Primarosa Pia, 66 anni, orgogliosa nonna di quattro nipoti e consigliera di minoranza a Montegrosso d’Asti, dove è nata e cresciuta, collabora da anni con gli storici del Mauthausen Memorial di Vienna, da una dozzina d’anni modera il gruppo di discussione “Deportazione mai più” e quando la invitano va nelle scuole per portare la sua testimonianza di vita, "ma soprattutto per mettere in guardia i ragazzi dai pericoli dei fascismi di oggi — dice — Più che soffermarmi sui particolari storiografici del nazismo, cerco di far conoscere il valore della libertà, di spiegare il meccanismo che ha permesso al fascismo e al nazismo di imporsi, facendoli riflettere per esempio sul ruolo che hanno razzismo e bullismo".

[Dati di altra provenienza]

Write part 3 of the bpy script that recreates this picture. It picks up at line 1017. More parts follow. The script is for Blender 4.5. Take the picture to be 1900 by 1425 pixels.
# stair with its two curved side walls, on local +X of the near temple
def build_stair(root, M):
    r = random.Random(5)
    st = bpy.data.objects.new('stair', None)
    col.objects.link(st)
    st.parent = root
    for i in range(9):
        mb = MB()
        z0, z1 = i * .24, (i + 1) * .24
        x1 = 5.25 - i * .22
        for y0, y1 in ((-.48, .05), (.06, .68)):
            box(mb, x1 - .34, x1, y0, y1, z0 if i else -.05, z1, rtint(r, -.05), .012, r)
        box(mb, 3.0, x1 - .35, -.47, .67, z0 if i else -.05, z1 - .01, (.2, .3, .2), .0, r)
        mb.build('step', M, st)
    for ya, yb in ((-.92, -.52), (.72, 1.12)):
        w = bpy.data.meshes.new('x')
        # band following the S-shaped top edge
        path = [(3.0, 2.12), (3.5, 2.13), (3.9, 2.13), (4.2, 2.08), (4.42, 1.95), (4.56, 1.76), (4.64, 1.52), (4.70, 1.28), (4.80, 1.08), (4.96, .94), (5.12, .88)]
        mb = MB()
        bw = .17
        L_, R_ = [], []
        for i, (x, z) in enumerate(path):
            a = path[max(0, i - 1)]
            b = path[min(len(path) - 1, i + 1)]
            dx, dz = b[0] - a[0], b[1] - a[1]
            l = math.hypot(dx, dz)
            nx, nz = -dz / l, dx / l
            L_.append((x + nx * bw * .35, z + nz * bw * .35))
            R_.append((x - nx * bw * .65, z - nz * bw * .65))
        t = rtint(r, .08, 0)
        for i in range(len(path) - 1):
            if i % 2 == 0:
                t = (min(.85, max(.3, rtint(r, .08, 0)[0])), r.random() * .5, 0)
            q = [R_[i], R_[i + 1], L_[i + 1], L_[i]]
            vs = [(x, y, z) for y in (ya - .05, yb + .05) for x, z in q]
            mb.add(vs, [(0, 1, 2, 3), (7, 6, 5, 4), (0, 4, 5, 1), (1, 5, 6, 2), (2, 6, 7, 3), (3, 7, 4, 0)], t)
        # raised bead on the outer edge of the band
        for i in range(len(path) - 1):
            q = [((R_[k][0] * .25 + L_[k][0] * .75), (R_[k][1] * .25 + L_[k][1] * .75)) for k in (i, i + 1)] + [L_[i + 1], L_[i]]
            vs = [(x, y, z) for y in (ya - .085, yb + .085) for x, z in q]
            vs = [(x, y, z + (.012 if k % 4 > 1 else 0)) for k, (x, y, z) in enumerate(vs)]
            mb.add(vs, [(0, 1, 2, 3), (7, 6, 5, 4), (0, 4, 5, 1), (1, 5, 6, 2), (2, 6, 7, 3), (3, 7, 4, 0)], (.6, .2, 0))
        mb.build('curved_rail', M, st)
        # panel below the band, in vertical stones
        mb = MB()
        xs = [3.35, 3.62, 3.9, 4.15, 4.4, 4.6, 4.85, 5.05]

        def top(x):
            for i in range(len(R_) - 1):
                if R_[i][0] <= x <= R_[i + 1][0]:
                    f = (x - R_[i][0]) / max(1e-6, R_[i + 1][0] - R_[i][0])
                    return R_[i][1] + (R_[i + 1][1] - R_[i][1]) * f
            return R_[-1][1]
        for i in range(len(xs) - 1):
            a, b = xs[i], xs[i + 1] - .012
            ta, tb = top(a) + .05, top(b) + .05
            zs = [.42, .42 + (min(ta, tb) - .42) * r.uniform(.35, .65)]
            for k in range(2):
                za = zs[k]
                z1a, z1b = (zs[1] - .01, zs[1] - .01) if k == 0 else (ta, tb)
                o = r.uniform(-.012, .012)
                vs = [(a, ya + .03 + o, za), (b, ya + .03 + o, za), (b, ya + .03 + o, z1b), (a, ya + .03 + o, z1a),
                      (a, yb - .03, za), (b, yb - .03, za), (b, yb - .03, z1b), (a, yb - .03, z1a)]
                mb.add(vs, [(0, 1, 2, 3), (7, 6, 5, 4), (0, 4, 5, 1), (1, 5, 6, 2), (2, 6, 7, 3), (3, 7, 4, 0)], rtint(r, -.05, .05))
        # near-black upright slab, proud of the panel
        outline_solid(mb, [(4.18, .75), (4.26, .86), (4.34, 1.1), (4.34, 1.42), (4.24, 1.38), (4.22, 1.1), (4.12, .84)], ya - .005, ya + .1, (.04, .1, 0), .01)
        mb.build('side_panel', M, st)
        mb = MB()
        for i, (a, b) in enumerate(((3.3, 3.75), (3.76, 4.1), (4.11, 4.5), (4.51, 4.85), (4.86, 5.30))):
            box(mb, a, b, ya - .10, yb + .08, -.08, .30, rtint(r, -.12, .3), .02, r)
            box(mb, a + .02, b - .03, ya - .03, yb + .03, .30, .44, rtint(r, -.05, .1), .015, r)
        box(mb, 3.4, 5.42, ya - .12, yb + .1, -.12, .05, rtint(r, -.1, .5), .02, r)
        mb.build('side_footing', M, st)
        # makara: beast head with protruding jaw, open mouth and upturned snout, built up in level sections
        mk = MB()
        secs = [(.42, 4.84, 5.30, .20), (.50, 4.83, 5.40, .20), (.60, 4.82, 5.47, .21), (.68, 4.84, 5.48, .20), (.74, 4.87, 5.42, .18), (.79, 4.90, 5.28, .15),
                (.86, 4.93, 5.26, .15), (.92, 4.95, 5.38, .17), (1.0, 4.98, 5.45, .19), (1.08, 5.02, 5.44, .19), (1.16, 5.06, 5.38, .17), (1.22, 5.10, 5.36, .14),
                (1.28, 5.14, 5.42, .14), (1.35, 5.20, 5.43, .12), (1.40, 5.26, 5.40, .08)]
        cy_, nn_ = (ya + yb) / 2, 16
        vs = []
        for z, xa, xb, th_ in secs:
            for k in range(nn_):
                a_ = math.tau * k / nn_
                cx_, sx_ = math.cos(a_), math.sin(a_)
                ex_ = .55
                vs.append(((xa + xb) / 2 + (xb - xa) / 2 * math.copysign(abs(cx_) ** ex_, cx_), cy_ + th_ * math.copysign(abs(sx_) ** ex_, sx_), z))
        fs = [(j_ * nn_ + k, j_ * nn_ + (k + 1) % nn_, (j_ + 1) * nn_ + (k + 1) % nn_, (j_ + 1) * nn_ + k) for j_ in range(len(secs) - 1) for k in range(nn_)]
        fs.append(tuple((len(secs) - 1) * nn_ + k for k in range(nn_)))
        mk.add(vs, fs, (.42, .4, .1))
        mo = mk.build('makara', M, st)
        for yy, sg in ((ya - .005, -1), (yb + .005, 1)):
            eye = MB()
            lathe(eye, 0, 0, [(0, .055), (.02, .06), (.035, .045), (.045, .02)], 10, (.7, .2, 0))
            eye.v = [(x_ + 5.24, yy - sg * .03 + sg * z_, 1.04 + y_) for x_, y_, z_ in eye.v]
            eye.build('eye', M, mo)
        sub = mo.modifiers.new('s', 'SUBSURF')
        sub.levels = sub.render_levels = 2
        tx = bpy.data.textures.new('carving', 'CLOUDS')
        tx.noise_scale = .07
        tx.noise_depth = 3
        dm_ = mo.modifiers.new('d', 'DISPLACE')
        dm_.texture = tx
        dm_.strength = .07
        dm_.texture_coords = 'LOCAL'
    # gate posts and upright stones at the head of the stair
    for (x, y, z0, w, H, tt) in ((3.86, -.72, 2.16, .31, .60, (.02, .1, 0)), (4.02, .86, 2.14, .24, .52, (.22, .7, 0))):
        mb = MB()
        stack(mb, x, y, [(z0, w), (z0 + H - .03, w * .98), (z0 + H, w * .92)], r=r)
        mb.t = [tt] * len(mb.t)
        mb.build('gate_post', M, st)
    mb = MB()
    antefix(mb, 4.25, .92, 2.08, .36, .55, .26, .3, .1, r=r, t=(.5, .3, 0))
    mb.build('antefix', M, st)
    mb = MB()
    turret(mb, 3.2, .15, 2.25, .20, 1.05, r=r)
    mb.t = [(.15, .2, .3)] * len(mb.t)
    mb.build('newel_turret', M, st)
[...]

Lei lo sa bene quali sono i modi in cui si annienta un uomo. Lei che è cresciuta in una famiglia in cui l’orrore del nazifascismo è sempre stato una presenza quotidiana e che fin da piccola ha sentito i racconti di mamma e papà, costellati di personaggi più crudeli del più temibile orco delle fiabe. Suo padre Natalino, che già era sopravvissuto alla guerra in Russia, si era impegnato nella lotta partigiana ma era stato catturato dai repubblichini a Vinchio durante il rastrellamento del 2-3 dicembre 1944 e portato a Gusen, uno dei sottocampi di Mauthausen, da cui sarebbe uscito "come larva umana" il 5 maggio 1945. Non è stato così per lo zio Vittorio Benzi, fratello della mamma Margherita, che a Gusen è morto di fame e fatica il giorno del diciottesimo compleanno, mentre altri due fratelli, Biagio e Giovanni Benzi, catturati nello stesso rastrellamento nella zona di Nizza Monferrato, sono sopravvissuti ai campi di Flossenbürg e Bolzano.

Nel 1963 papà Natalino caricò tutta la famiglia su un pulmino con le tendine a fiori cucite da zia Albertina e fece rotta verso Gusen e Mauthausen. Primarosa aveva 11 anni e fu talmente scossa dalla visita di quei luoghi, ancora molto simili allo stato originario, che non riusciva nemmeno ad entrare nella stanza in cui in casa erano custoditi i primi libri-documento. "L’unico, grande ricordo che ho di quel viaggio è la paura", scrisse tempo dopo. È stato solo da adulta che è riuscita a elaborare quel vissuto così pesante e ne ha fatto una missione. "Per mio padre era un cruccio che io non volessi saperne di ascoltare le storie della deportazione — racconta oggi — Mi proponeva libri, mi parlava dei suoi incontri con altri ex deportati, portava persino con sé i miei figli ai pellegrinaggi. Ma io non ascoltavo".

È stato solo nel 2000 che Primarosa, fatta la pace a 48 anni con i fantasmi del passato, ha accettato la chiamata del padre e ha curato il manoscritto delle sue memorie trasformandolo in un libro: "Ho vissuto la vita di mio padre trascrivendola e ho capito che non è fuggendo che si vincono le paure, ma è affrontandole, per tanto grosse che possano sembrarci". Così quell’argomento che prima rifuggiva ha iniziato a riempirle la vita e ha cercato di trasferirlo a chiunque parlasse con lei. Ha iniziato a impegnarsi con l’Aned, l’associazione nazionale ex deportati nei campi nazisti, e ha aperto una casella mail che la sezione di Torino ancora non aveva per mandare con più facilità gli inviti al pranzo di Natale o i dettagli dei viaggi che un paio di volte all’anno venivano organizzati.

L’iniziativa ha avuto un successo inaspettato, gli iscritti sono cresciuti tanto che ha dovuto creare una mailing list che è arrivata ad avere quasi duemila partecipanti, anche all’estero, che poi è stata trasformata nel gruppo “Deportazione mai più”. Oltre alle comunicazioni di servizio, gli iscritti hanno iniziato a usare quello spazio anche per condividere riflessioni, mettere in contatto familiari di deportati, raccogliere testimonianze di deportati stessi. "So bene di non essere una storica — conclude Primarosa Pia — Mi accontento di tenere viva la memoria di tutti, non solo quella che mi riguarda personalemente. E cerco di mettere in circolo conoscenze, esperienze, richieste di altri, qualche volta non riuscendo a nascondere anche le mie emozioni".